TV licensees would be responsible for converting what’s in the crawls into secondary audio programming channels, and the SAP content would need to be available to users of the consumer electronics, agency officials have said. Broadcasters and MVPDs would get some leeway to not have to repeat on SAP every crawl run on the screen for events that aren’t emergencies, such as school closings and bus cancelations, agency and industry officials said. But they said both types of licenses don’t get as much time as some sought to comply. A bureau spokeswoman declined to comment.

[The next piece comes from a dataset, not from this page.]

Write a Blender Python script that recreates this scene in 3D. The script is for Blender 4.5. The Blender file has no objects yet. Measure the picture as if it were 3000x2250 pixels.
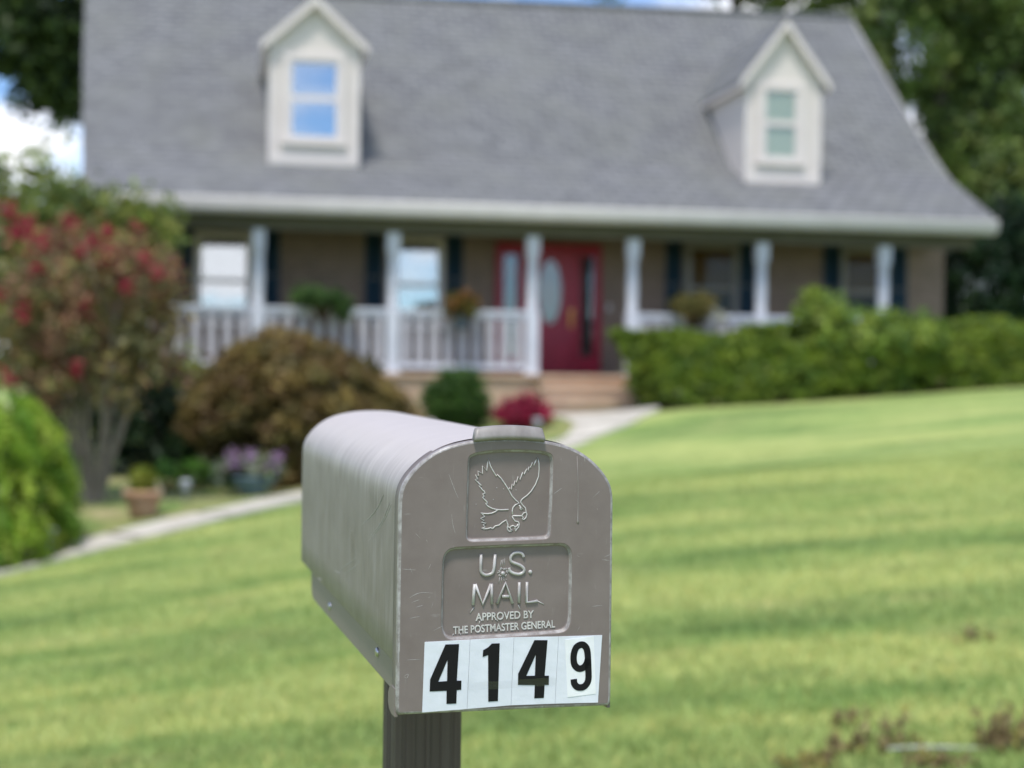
import bpy, bmesh, math, random
import numpy as np
from mathutils import Vector, Matrix

SC = bpy.context.scene
COL = SC.collection
EYE = 1.4
# ------------------------------------------------------------------ camera, world, sun, exposure
F = 4500.0
PITCH = math.atan(35.0 / F)
ROLL = 0.012
fwd = np.array([0, math.cos(PITCH), -math.sin(PITCH)])
up0 = np.array([0, math.sin(PITCH), math.cos(PITCH)])
rt0 = np.array([1.0, 0, 0])
rt = math.cos(ROLL) * rt0 + math.sin(ROLL) * up0
up = -math.sin(ROLL) * rt0 + math.cos(ROLL) * up0
cam_d = bpy.data.cameras.new('camera')
cam = bpy.data.objects.new('camera', cam_d)
COL.objects.link(cam)
cam.matrix_world = Matrix(((rt[0], up[0], -fwd[0], 0), (rt[1], up[1], -fwd[1], 0), (rt[2], up[2], -fwd[2], EYE), (0, 0, 0, 1)))
cam_d.sensor_fit = 'HORIZONTAL'
cam_d.sensor_width = 36.0
cam_d.lens = 36.0 * F / 3000.0
cam_d.clip_start = 0.05
cam_d.clip_end = 3000.0
cam_d.dof.use_dof = True
cam_d.dof.focus_distance = 1.325
cam_d.dof.aperture_fstop = 4.6
SC.camera = cam

SUN_EL = math.radians(66)
SUN_AZ = math.atan2(-0.25, -0.97)          # from +Y towards +X
W = bpy.data.worlds.new('World')
SC.world = W
W.use_nodes = True
nt = W.node_tree
for n in list(nt.nodes):
    nt.nodes.remove(n)
def wn(t, **k):
    n = nt.nodes.new(t)
    for a, b in k.items():
        setattr(n, a, b)
    return n
sky = wn('ShaderNodeTexSky', sky_type='NISHITA', sun_disc=False, sun_elevation=SUN_EL, sun_rotation=SUN_AZ)
sky.air_density = 0.8; sky.dust_density = 0.1; sky.ozone_density = 2.0
tc = wn('ShaderNodeTexCoord')
mp = wn('ShaderNodeMapping'); mp.inputs['Scale'].default_value = (1.0, 1.0, 2.2); mp.inputs['Location'].default_value = (0.35, 0.1, 0.0); mp.inputs['Rotation'].default_value = (0, 0, -0.39)
nz = wn('ShaderNodeTexNoise'); nz.inputs['Scale'].default_value = 3.6; nz.inputs['Detail'].default_value = 7.0; nz.inputs['Roughness'].default_value = 0.55
rp = wn('ShaderNodeValToRGB'); rp.color_ramp.elements[0].position = 0.49; rp.color_ramp.elements[1].position = 0.60
tn = wn('ShaderNodeMix', data_type='RGBA', blend_type='MULTIPLY'); tn.inputs[0].default_value = 1.0; tn.inputs[7].default_value = (0.74, 0.86, 1.0, 1)
mx = wn('ShaderNodeMix', data_type='RGBA')
mx.inputs[7].default_value = (7.2, 7.25, 7.6, 1)
bg = wn('ShaderNodeBackground'); bg.inputs['Strength'].default_value = 0.11
out = wn('ShaderNodeOutputWorld')
lk = nt.links.new
lk(tc.outputs['Generated'], mp.inputs['Vector']); lk(mp.outputs['Vector'], nz.inputs['Vector'])
lk(nz.outputs['Fac'], rp.inputs['Fac']); lk(rp.outputs['Color'], mx.inputs[0]); lk(sky.outputs['Color'], tn.inputs[6]); lk(tn.outputs[2], mx.inputs[6])
lk(mx.outputs[2], bg.inputs['Color']); lk(bg.outputs[0], out.inputs['Surface'])

sd = bpy.data.lights.new('sun', 'SUN'); sd.energy = 2.0; sd.angle = math.radians(10); sd.color = (1.0, 0.95, 0.87)
so = bpy.data.objects.new('sun', sd); COL.objects.link(so)
sdir = Vector((math.sin(SUN_AZ) * math.cos(SUN_EL), math.cos(SUN_AZ) * math.cos(SUN_EL), math.sin(SUN_EL)))
so.rotation_euler = sdir.to_track_quat('Z', 'Y').to_euler()
so.location = (0, 0, 30)
SC.view_settings.view_transform = 'Standard'
SC.view_settings.look = 'None'
SC.view_settings.exposure = 0.95
SC.view_settings.gamma = 1.0

RNG = np.random.default_rng(7)
random.seed(7)

# ------------------------------------------------------------------ helpers
def tag(o, label=None, cat=None, group=None, kind=None):
    if label: o['label'] = label
    if cat: o['category'] = cat
    if group: o['group'] = group
    if kind: o['kind'] = kind
    return o

def empty(name, loc=(0, 0, 0), rz=0.0):
    o = bpy.data.objects.new(name, None)
    COL.objects.link(o)
    o.location = loc; o.rotation_euler = (0, 0, rz); o.empty_display_size = 0.1
    return o

def link_mesh(name, me, mat, parent=None, loc=None):
    o = bpy.data.objects.new(name, me)
    COL.objects.link(o)
    if mat is not None and not me.materials:
        me.materials.append(mat)
    if parent is not None: o.parent = parent
    if loc is not None: o.location = loc
    return o

class MB:
    """collects shapes; build() links them as one mesh object"""
    def __init__(self):
        self.v = []; self.f = []; self.s = []
    def add(self, vs, fs, smooth=False):
        k = len(self.v)
        self.v.extend([tuple(map(float, p)) for p in vs])
        self.f.extend([tuple(i + k for i in f) for f in fs])
        self.s.extend([smooth] * len(fs))
        return self
    def box(self, x0, x1, y0, y1, z0, z1):
        vs = [(x0, y0, z0), (x1, y0, z0), (x1, y1, z0), (x0, y1, z0), (x0, y0, z1), (x1, y0, z1), (x1, y1, z1), (x0, y1, z1)]
        return self.add(vs, [(0, 3, 2, 1), (4, 5, 6, 7), (0, 1, 5, 4), (1, 2, 6, 5), (2, 3, 7, 6), (3, 0, 4, 7)])
    def tube(self, pts, radii, seg=8, caps=True, smooth=True):
        pts = [Vector(p) for p in pts]
        if not hasattr(radii, '__len__'): radii = [radii] * len(pts)
        vs = []; fs = []
        prev = None
        for i, p in enumerate(pts):
            t = (pts[min(i + 1, len(pts) - 1)] - pts[max(i - 1, 0)])
            if t.length < 1e-9: t = Vector((0, 0, 1))
            t.normalize()
            if prev is None:
                a = Vector((0, 1, 0)) if abs(t.y) < 0.9 else Vector((1, 0, 0))
                u = t.cross(a).normalized()
            else:
                u = (prev - t * prev.dot(t))
                u = u.normalized() if u.length > 1e-6 else t.orthogonal().normalized()
            prev = u
            w = t.cross(u)
            for k in range(seg):
                an = 2 * math.pi * k / seg
                vs.append(p + (u * math.cos(an) + w * math.sin(an)) * radii[i])
        for i in range(len(pts) - 1):
            for k in range(seg):
                a = i * seg + k; b = i * seg + (k + 1) % seg
                fs.append((a, b, b + seg, a + seg))
        if caps:
            fs.append(tuple(range(seg))[::-1]); fs.append(tuple((len(pts) - 1) * seg + k for k in range(seg)))
        return self.add(vs, fs, smooth)
    def lathe(self, prof, seg=20, cx=0, cy=0, smooth=True, cap=True):
        vs = []; fs = []
        for r, z in prof:
            for k in range(seg):
                a = 2 * math.pi * k / seg
                vs.append((cx + r * math.cos(a), cy + r * math.sin(a), z))
        for i in range(len(prof) - 1):
            for k in range(seg):
                a = i * seg + k; b = i * seg + (k + 1) % seg
                fs.append((a, b, b + seg, a + seg))
        self.add(vs, fs, smooth)
        if cap:
            self.add(vs[:seg], [tuple(range(seg))[::-1]]); self.add(vs[-seg:], [tuple(range(seg))])
        return self
    def prism(self, poly, y0, y1):
        """polygon in (x,z), extruded along y"""
        n = len(poly)
        vs = [(x, y0, z) for x, z in poly] + [(x, y1, z) for x, z in poly]
        fs = [tuple(range(n)), tuple(range(2 * n - 1, n - 1, -1))] + [(i, i + n, (i + 1) % n + n, (i + 1) % n) for i in range(n)]
        return self.add(vs, fs)
    def build(self, name, mat, parent=None, loc=None, bevel=0.0):
        me = bpy.data.meshes.new(name)
        me.from_pydata(self.v, [], self.f)
        me.polygons.foreach_set('use_smooth', self.s)
        me.update()
        bm = bmesh.new(); bm.from_mesh(me)
        bmesh.ops.recalc_face_normals(bm, faces=bm.faces)
        if bevel:
            es = [e for e in bm.edges if len(e.link_faces) == 2 and e.calc_face_angle(0) > 0.6]
            bmesh.ops.bevel(bm, geom=es, offset=bevel, segments=2, profile=0.6, affect='EDGES')
        bm.to_mesh(me); bm.free()
        return link_mesh(name, me, mat, parent, loc)

def copy_tree(o, parent=None):
    c = o.copy(); COL.objects.link(c); c.parent = parent
    for ch in list(o.children): copy_tree(ch, c)
    return c

# ------------------------------------------------------------------ materials
def new_mat(name):
    m = bpy.data.materials.new(name); m.use_nodes = True
    t = m.node_tree
    b = t.nodes['Principled BSDF']
    return m, t, b
def nd(t, typ, **k):
    n = t.nodes.new(typ)
    for a, b in k.items(): setattr(n, a, b)
    return n
def noise(t, vec, scale, detail=4, rough=0.55):
    n = nd(t, 'ShaderNodeTexNoise'); n.inputs['Scale'].default_value = scale; n.inputs['Detail'].default_value = detail; n.inputs['Roughness'].default_value = rough
    if vec is not None: t.links.new(vec, n.inputs['Vector'])
    return n.outputs['Fac']
def ramp(t, fac, stops):
    r = nd(t, 'ShaderNodeValToRGB')
    e = r.color_ramp.elements
    while len(e) < len(stops): e.new(0.5)
    for i, (p, c) in enumerate(stops):
        e[i].position = p; e[i].color = (*c, 1) if len(c) == 3 else c
    t.links.new(fac, r.inputs['Fac'])
    return r.outputs['Color']
def mixc(t, fac, a, b, mode='MIX'):
    m = nd(t, 'ShaderNodeMix', data_type='RGBA', blend_type=mode)
    for sock, v in ((0, fac), (6, a), (7, b)):
        if isinstance(v, (int, float)): m.inputs[sock].default_value = v
        elif isinstance(v, tuple): m.inputs[sock].default_value = (*v, 1)
        else: t.links.new(v, m.inputs[sock])
    return m.outputs[2]
def mapped(t, scale=(1, 1, 1), kind='Object', rot=(0, 0, 0)):
    c = nd(t, 'ShaderNodeTexCoord'); m = nd(t, 'ShaderNodeMapping')
    m.inputs['Scale'].default_value = scale; m.inputs['Rotation'].default_value = rot
    t.links.new(c.outputs[kind], m.inputs['Vector'])
    return m.outputs['Vector']
def bump(t, b, h, strength=0.3, dist=0.01):
    n = nd(t, 'ShaderNodeBump'); n.inputs['Strength'].default_value = strength; n.inputs['Distance'].default_value = dist
    t.links.new(h, n.inputs['Height']); t.links.new(n.outputs[0], b.inputs['Normal'])
def varied(name, c0, c1, scale=6, rough=0.6, spec=0.4, bstr=0.15, stretch=(1, 1, 1), bdist=0.01):
    m, t, b = new_mat(name)
    v = mapped(t, stretch)
    f = noise(t, v, scale, 6)
    t.links.new(ramp(t, f, [(0.3, c0), (0.7, c1)]), b.inputs['Base Color'])
    b.inputs['Roughness'].default_value = rough; b.inputs['Specular IOR Level'].default_value = spec
    if bstr: bump(t, b, noise(t, v, scale * 6, 5), bstr, bdist)
    return m

M = {}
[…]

There haven’t been many lobbying meetings on the rules, which are required under 2010’s 21st Century Communications and Video Accessibility Act, agency and industry officials said. Those that lobbied bureau and eighth-floor officials on the rules in the second half of March were the American Cable Association, CTIA (CD March 21 p16), CEA and NCTA, filings in docket 12-107 show. ACA wants leniency for small cable systems and those not in all-digital, and NCTA sees the act as limiting what the agency can do (http://bit.ly/10W0hF2, http://bit.ly/XkQTe7). “Hybrid analog-digital systems that lack the equipment necessary to encode or pass through broadcast SAP on their analog service” should be able to give eligible subscribers free set-top boxes for up to three analog TVs, ACA reported telling aides to commissioners Ajit Pai and Jessica Rosenworcel, and front-office bureau officials, during meetings last week (http://bit.ly/10hEzrh, http://bit.ly/ZDMO3p).

TV stations need more than the two years in the draft to comply, because the crawls with information on bad weather, disasters and other events aren’t texts per se that can be converted into speech through existing equipment, said a broadcast lawyer. Instead, such displays are graphic, and vendors need at least 18 months to design gear capable of turning that into information that can go into a SAP channel, said the attorney. Many stations lack an SAP channel, and would need to add one to comply with the rules, said the official. The American Council of the Blind and American Foundation for the Blind “rejected the notion that all emergency alerts are transmitted as an image,” ACB said in a January filing in the docket (http://bit.ly/11Ttboa). An ACB official had no comment now.

"It didn’t sound like much was going to happen” in terms of major changes to the order versus what was in the draft, said Blake Reid, a lawyer at Georgetown University’s Institute for Public Representation whose clients include the National Association of the Deaft and Telecommunications for the Deaf and Hard of Hearing. He hopes a further notice asks about “a solution that accommodates the deaf/blind community,” such as by putting information from the emergency crawl into the closed captioning stream, he said.